Вся община была охвачена трепетом и смущением. Одна необыкновенно благочестивая монахиня-василианка молилась и постилась в течение трех дней, после чего ей явился ангел и поведал, что с монаха до сих пор не снято отлучение за неповиновение своему настоятелю и что он будет оставаться отлученным, пока настоятель лично не освободит его от наказания. После этого группа уважаемых людей направилась в тот монастырь и попросила архимандрита произнести формулу освобождения от наказания. Святой старец поспешил вместе с ними в церковь; там они открыли гробницу и совершили полный ритуал снятия наказания.

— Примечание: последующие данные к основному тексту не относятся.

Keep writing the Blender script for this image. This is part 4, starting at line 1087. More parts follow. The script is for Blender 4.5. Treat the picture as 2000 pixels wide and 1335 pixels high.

В этой истории есть кое-какие детали, которые выглядят весьма подозрительно. Во-первых, в тот период, когда пристанищем монахов была пустыня, полоса гонений на них, во всяком случае, когда речь идет об Александрии, была уже в прошлом. В городе существовала полная веротерпимость, и, разумеется, если бы и возникали какие-либо преследования, то подавлялось бы не христианство, а языческие ритуалы и закрывались бы языческие храмы. Христианство в том веке почиталось в масштабах всего Египта, и Александрия была одним из оплотов этой религии. Во-вторых, монахи-пустынники не являлись членами какой-либо определенной религиозной общины с настоятелем во главе — они были скорее одиночками-отшельниками, не принадлежавшими к религиозным кланам, и ни один отшельник не властен был отлучить от церкви своего собрата. В-третьих, не приводится никаких подробностей относительно того, по каким причинам этот монах мог навлечь на себя высшее отлучение, а именно оно, будучи самым серьезным из всех наказаний, и является той разновидностью отлучения, которая исключает из участия в святых таинствах. Правда, возможно, что если бы какой-нибудь инок нарушил обеты, ушел из монастыря, отказался от монашеской одежды и, презрев заповеди церкви, подался бы в многолюдный город и стал бы там жить как мирянин, жизнью далеко не суровой, то таким поведением этот человек, вероятно, вызвал бы большой скандал и действительно мог бы навлечь на себя высшее отлучение. Однако в случае с этим иноком ничего подобного не произошло, у нас нет сведений об отягчающих обстоятельствах; к тому же следует помнить, что в тот период, к которому повествование относит описанные события, отшельники-пустынники не были, как современные монахи, связаны обетами постоянства [178] и повиновения настоятелям, а настоятели не имели права приговаривать к высшему отлучению.
178
Обет оседлости, «stabilitas loci», который обязывает монаха жить в конкретном монастыре, в котором он дал этот обет. На принесении подобного обета настаивал св. Бенедикт, который весьма существенно изменил существовавшую практику и положил конец засилью «сарабаитов» и «гировагов» (Saraabaites et Gyrovagi) — тех, кто не способен удержаться на одном месте; на таких людей святейший патриарх яростно обрушивается в первой главе Устава.